Exploring vPCs and their verification

By | August 5, 2014

Virtual Port Channels (vPCs) allow you to ether channel or bundle multiple ports to the different devices.  Since the 7k/5k devices are looked at as one big virtual device, you can now use ether channel or load balancing and redundancy between multiple Nexus switches.

vPC Peers are the bundled devices that act as one single device for anything connected downstream.
vPC Peer Link binds the control plane and allows communications between the bundled Nexus switches.  This syncs your MAC tables and IGMP entries for snooping purposes.  This must be a 10 GB port and it is recommended that at least 2 are configured.
Orphan ports are ports that are not participating in the vPC infrastructure.
Member ports are ports that are part of the vPC configuration
CFS stands or Cisco Fabric Services that allows this technology work.
Peer Keepalive links are used on out of band networks that provide Layer 3 communications as a secondary test to ensure the remote peer is operating properly.  This isn’t used for data or sync messages, it is solely used for health checks.

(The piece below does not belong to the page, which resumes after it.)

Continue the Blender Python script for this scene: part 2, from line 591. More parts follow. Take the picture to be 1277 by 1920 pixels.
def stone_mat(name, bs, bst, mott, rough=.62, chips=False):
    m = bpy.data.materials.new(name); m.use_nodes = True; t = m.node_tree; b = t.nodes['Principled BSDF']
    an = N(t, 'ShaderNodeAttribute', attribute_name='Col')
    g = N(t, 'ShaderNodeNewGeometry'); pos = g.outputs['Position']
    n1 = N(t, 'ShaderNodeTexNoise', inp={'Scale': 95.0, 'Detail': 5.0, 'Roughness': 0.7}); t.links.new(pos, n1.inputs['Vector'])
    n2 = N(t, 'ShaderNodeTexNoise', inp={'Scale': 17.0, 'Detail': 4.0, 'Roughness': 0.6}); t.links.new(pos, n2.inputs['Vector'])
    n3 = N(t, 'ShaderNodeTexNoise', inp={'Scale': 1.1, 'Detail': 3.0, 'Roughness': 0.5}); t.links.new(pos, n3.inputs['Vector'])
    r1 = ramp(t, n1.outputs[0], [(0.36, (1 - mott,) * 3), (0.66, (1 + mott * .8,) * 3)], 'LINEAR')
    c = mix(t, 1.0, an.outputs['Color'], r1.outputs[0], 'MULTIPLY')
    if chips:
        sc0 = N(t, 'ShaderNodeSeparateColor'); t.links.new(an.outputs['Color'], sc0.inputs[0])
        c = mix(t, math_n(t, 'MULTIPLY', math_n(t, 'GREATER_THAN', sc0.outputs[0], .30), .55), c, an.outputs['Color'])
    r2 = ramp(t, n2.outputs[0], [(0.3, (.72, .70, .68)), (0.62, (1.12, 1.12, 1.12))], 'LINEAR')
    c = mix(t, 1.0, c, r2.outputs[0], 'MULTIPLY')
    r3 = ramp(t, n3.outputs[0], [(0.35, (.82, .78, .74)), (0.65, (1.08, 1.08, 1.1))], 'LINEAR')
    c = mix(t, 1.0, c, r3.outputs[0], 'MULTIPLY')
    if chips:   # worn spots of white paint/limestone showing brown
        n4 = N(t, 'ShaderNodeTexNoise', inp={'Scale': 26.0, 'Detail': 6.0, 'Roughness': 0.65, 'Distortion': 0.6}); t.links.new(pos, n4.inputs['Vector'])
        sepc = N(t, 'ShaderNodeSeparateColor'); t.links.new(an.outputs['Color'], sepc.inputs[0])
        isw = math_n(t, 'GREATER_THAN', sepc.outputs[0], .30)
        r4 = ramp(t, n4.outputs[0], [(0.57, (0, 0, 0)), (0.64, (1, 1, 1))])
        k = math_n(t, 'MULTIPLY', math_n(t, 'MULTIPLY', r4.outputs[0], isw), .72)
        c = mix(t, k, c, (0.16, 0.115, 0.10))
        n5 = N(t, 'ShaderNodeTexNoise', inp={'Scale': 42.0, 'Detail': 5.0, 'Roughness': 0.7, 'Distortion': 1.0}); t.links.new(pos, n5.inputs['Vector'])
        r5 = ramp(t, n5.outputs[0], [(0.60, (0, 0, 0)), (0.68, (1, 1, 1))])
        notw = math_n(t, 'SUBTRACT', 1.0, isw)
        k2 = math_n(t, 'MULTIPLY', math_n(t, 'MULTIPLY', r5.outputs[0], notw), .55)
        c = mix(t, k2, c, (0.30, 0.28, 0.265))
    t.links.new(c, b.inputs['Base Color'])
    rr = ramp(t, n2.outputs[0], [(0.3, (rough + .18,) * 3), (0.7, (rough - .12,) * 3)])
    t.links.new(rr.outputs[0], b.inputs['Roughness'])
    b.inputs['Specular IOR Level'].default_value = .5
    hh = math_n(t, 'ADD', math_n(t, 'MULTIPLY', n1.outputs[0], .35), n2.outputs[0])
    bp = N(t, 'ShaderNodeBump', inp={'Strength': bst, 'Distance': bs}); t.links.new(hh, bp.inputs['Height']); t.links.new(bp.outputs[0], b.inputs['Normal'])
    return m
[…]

On the device connected to the vPC peers, it will be configured as a normal EtherChannel or LACP link.  However on the upstream devices the vPC gets configured.  A Domain ID needs to be assigned to your vPC as well.  It is important to note that this is a Layer 2 port channel.  vPC’s are great for going from 7k’s to 5k’s then 5k’s to 2k’s down to the server.

show vpc brief – shows the vPC configuration and status.  This also shows the vPC domain id and lets you know if you are on the primary or standby device.

show vpc peer-keepalive – This shows the keep alive status for the layer 3 keep alive checks.

show vpc role – Shows the role and MAC info as well as priority values.  The lower the value, the higher the priority.

show vpc consistency-parameters – Shows important local values for the vPC setup include link/interface information and compares it to your peer.